We had had no word of news for weeks. So we eagerly searched for the newspapers, and demanded news of the outer world. The war was still on. The Allies were more than holding their own. Here was news indeed!—news such as The Transport Trumpeter (published aboard the Suevic) had never heard of. Yet we loved that little paper of ours on the transport—"a little thing, but our own." If it lacked news it did not lack reporters whose imagination made up for the deficiency. We were all reporters for The Transport Trumpeter. Even I. And I am wondering to this day about a certain curious coincidence connected with one of my painstaking efforts. I wrote on December 28, 1914, a skit on Lissauer's "Hymn of Hate," and Arthur Adam's reply to it—"My Friend, Remember." A month later I got the Sydney Bulletin, and there I saw almost exactly the same article with the same excerpts from each poem. They were probably written on the same day, a thousand miles or so apart. You who delve into the mysterious, will you explain?
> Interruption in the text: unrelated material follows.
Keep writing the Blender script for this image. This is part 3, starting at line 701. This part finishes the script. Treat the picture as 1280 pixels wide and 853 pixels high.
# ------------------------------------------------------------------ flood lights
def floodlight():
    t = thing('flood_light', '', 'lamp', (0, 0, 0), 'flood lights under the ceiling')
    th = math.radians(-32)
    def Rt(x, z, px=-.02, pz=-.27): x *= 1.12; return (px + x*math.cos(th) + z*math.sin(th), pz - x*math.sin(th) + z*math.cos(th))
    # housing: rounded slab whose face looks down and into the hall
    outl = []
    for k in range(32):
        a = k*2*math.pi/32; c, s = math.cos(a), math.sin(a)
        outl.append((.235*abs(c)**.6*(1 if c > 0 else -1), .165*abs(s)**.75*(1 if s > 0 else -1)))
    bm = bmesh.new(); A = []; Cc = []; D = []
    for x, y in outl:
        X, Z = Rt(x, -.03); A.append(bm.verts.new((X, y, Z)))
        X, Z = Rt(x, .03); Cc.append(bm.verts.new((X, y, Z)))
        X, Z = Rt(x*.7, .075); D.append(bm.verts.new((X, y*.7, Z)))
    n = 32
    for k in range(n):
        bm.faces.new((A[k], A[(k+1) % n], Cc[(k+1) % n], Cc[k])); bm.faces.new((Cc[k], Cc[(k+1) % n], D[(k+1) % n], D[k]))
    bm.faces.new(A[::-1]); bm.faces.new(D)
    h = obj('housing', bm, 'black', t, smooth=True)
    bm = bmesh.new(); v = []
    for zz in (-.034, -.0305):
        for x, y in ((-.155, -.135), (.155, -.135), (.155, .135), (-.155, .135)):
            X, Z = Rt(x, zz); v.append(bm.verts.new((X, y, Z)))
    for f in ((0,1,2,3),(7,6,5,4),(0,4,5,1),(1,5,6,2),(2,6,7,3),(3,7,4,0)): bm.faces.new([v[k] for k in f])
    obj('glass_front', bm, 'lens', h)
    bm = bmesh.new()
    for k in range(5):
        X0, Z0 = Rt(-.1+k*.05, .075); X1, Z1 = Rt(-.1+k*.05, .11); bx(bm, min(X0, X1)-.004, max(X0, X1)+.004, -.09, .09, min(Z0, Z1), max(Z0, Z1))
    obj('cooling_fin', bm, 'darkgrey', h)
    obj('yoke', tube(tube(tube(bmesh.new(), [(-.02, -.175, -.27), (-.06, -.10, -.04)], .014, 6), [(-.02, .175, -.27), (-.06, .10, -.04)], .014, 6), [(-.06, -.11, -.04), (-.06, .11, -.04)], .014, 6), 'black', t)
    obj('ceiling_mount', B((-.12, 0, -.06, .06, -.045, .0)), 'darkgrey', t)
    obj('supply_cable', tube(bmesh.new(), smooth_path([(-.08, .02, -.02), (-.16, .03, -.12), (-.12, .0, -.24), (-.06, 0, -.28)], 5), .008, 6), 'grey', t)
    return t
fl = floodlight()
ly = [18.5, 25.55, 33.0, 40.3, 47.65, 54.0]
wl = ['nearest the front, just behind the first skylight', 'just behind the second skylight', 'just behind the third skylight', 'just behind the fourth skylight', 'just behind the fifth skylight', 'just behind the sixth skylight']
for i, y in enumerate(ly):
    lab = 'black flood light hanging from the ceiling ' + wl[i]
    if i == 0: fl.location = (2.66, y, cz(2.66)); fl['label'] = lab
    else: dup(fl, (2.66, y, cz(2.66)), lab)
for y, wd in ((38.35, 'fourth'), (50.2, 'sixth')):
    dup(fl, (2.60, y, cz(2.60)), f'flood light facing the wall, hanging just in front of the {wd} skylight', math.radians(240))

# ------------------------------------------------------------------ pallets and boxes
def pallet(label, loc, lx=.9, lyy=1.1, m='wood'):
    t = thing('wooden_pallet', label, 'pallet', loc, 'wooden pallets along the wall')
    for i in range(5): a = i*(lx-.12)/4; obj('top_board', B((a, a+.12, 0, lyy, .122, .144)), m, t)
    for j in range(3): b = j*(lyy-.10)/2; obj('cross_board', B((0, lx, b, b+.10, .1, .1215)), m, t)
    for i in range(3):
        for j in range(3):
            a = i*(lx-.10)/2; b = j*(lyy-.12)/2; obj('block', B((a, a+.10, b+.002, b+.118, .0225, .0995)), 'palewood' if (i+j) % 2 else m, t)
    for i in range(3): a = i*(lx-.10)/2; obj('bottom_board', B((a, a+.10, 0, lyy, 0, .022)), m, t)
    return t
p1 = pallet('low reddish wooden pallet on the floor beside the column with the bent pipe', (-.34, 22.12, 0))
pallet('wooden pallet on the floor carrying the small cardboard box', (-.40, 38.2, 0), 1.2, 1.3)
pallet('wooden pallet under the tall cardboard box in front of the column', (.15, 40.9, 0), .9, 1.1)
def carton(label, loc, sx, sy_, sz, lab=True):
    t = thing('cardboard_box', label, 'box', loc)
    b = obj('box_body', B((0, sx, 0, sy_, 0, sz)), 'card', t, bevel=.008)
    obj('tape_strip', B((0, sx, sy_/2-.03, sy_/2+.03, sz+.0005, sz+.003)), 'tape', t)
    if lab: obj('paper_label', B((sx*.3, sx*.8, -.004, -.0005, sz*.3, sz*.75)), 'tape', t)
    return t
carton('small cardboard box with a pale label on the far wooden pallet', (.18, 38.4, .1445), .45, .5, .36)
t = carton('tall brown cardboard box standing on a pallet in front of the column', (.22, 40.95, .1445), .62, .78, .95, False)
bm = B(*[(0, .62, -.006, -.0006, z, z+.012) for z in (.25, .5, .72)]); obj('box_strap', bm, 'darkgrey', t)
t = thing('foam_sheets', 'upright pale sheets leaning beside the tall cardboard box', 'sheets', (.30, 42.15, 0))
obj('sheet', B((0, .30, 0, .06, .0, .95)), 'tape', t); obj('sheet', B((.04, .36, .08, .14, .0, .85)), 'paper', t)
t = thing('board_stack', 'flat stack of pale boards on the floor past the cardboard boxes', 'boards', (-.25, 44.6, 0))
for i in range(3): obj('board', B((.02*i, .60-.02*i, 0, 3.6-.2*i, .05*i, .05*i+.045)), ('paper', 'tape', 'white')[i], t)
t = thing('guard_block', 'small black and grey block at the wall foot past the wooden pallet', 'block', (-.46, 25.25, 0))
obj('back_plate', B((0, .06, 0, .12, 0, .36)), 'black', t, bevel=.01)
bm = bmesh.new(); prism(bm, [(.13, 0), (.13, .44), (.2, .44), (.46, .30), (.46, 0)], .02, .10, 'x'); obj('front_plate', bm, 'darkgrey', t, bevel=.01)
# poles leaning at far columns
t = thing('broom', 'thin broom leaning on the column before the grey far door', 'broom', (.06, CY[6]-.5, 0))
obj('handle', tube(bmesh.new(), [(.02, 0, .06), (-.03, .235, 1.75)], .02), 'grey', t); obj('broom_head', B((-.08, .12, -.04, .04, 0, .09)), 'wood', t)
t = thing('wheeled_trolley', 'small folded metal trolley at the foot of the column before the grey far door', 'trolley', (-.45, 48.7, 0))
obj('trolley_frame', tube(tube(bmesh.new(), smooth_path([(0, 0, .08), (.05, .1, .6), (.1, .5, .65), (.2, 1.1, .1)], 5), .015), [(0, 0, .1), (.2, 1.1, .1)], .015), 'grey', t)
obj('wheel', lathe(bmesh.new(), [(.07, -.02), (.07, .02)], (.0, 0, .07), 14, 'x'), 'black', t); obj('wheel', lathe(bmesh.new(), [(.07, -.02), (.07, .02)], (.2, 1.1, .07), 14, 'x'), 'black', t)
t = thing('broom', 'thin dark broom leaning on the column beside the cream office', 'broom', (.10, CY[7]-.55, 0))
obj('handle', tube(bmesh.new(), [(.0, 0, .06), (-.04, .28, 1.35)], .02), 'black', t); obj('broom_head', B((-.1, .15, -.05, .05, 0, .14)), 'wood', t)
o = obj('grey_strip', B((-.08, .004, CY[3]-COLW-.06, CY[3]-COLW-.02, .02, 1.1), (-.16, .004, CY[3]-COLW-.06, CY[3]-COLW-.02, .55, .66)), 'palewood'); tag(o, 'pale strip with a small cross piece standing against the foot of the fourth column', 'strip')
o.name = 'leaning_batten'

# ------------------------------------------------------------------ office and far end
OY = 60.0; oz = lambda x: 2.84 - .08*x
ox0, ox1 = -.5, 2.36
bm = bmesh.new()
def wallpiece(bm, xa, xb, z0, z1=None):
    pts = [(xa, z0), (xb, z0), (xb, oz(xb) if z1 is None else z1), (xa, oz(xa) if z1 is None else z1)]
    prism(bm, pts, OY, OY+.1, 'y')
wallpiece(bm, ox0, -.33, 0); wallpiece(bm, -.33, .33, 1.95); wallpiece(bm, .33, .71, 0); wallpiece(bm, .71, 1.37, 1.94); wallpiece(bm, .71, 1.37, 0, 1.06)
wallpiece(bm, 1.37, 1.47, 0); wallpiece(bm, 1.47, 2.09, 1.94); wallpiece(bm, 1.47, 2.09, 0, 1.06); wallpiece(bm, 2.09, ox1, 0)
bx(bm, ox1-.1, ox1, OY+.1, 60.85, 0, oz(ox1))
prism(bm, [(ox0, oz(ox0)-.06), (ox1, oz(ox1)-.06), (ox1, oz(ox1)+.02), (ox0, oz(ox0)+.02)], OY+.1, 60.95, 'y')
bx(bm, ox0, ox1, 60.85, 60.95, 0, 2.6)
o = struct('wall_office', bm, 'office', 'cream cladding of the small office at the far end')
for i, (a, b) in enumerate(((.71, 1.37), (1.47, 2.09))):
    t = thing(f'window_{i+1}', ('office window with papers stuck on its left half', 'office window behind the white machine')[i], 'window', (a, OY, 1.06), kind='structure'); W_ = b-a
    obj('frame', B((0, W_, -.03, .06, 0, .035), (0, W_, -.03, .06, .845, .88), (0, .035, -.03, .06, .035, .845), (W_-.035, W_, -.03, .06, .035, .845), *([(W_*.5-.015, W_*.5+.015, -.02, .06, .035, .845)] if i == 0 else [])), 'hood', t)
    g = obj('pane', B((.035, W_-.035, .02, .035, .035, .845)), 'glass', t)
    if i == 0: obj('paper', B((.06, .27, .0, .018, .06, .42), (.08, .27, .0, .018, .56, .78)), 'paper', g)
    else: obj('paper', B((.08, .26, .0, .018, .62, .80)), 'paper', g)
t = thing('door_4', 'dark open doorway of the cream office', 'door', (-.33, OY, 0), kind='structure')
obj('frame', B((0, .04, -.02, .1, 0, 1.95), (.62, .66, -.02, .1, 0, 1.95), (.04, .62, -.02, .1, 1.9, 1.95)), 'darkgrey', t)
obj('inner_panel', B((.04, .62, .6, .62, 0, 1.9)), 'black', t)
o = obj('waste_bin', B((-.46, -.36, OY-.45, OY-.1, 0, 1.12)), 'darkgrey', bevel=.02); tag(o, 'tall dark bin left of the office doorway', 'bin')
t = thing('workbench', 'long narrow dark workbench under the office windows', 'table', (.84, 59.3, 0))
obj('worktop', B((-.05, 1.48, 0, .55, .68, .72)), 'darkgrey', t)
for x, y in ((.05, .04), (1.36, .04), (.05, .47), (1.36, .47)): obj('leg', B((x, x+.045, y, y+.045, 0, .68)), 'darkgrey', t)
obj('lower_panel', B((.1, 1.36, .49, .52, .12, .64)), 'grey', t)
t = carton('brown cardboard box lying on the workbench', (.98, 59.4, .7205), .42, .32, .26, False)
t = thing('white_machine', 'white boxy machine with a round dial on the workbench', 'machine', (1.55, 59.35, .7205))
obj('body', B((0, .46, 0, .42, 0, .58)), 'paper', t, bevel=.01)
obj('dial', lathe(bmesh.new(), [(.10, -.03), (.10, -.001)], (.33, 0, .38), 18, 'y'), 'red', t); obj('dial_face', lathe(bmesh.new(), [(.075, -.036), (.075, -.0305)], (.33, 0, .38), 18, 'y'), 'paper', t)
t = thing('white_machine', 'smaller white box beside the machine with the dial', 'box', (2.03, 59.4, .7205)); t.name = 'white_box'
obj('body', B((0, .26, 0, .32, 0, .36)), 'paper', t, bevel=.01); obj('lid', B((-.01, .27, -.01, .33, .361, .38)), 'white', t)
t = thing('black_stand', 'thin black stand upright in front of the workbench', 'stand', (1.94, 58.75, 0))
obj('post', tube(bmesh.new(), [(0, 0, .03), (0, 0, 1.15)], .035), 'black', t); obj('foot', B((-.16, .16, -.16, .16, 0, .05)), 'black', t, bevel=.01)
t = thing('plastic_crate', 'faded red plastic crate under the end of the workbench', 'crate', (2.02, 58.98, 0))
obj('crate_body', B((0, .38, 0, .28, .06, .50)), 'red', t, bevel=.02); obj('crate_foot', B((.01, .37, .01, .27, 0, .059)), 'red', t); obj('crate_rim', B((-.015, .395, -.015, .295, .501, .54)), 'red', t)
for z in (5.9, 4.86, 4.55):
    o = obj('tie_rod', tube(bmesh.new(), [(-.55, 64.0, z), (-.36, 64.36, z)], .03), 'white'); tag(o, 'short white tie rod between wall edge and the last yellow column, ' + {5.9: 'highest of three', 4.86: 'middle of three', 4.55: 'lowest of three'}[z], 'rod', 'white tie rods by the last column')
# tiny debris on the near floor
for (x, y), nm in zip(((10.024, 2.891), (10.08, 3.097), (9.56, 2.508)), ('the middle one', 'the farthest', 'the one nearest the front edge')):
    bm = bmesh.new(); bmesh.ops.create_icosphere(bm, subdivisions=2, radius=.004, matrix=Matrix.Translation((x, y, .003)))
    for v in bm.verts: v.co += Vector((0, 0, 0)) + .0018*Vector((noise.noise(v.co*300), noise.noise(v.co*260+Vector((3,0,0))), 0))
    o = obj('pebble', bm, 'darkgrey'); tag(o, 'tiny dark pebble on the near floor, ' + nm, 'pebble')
Egypt! What memories! What life here! What a quest we have set out upon! What Alexanders are we!

I feel the blood coursing through my veins as I have never felt it before. I live in the present, but the past stands up before me. Dead kings and emperors pass in endless succession. Libyans and Ethiopians pass by, Assyrians and Macedonians, Babylonians and Persians, Romans, Arabs, Turks and Mamelukes—and French and British. Great names are sprinkled over the pages of Egypt, from Menes, the first king, and Rameses the Second, down to the present day. Nebuchadnezzar and Alexander the Great, Constantine, Saladin and Napoleon, Mohammed Ali and Kitchener have all left their mark on the Nile Delta. What history! and here are we—soldiers of King George V, from Australia—treading this historic ground, making new history. Nebuchadnezzar knew us not. Constantine never dreamed—and they used to dream dreams in those days—that from a land he knew not of would one day come armed men marching on the wonderful city he built.

Nor did I, nor did any of us, know it—well, not yet.

I know what it means to see the blush clouds beating the night shades back in the van of a golden morning, but there is a quality of richness about the sunrises of Egypt that Australia lacks. Egypt has the glint of gold, the cloud ridges of rosy red, the blaze of amethyst and opal. So also has the Australian sky. But Australia has no pyramids. The first beams of the sun in this land tip the cones of the age-old pyramids, and soon these drab giants shine like molten copper. Then the sky turns all gold, and the scene is duplicated in the placid bosom of the ancient Nile, which skirts our camp. In the murky distance the desert is shrouded in a misty haze which has the same blue that one sees in the distance on the Blue Mountains of New South Wales, but once the sun is fairly above the horizon, the brilliant transformation scene dissolves itself into a glaring white light that lasts till sunset. Then the morning's glory is reenacted with softer tones and a riot of colour that I can never describe.

Then, as the Pyramids of Gizeh were due west from Ma'adi, we always saw these giant triangles sharply silhouetted against the red horizon. They looked like little toy tents, yet when alongside them their magnitude staggered us.

The day was so hot that helmets were necessary. Some "went down" under the fierce rays of the sun, but there were some with us who said it was not hot at all. They spoke of the sun-baked Western Plains. They spoke of Bourke. They spoke of Northern Queensland. But they wore helmets, nevertheless.

Yet was Ma'adi, for all its heat, a joy to the senses. If we had the everlasting desert wilderness on one side, we also had the oasis of Ma'adi on the other. The irrigationist has caused the desert hereabout to blossom as the rose, and Ma'adi is like an English village, with gracious gardens and green, luscious fields and rippling canals.

I have spoken of the blue of the desert haze that is like that of the Blue Mountains. And here and there one finds other touches of old Australia. I went out one day to Sir Alexander Baird's beautiful mansion near Zeitoun, and there I saw some fine old gums and wattles; and it just felt like home.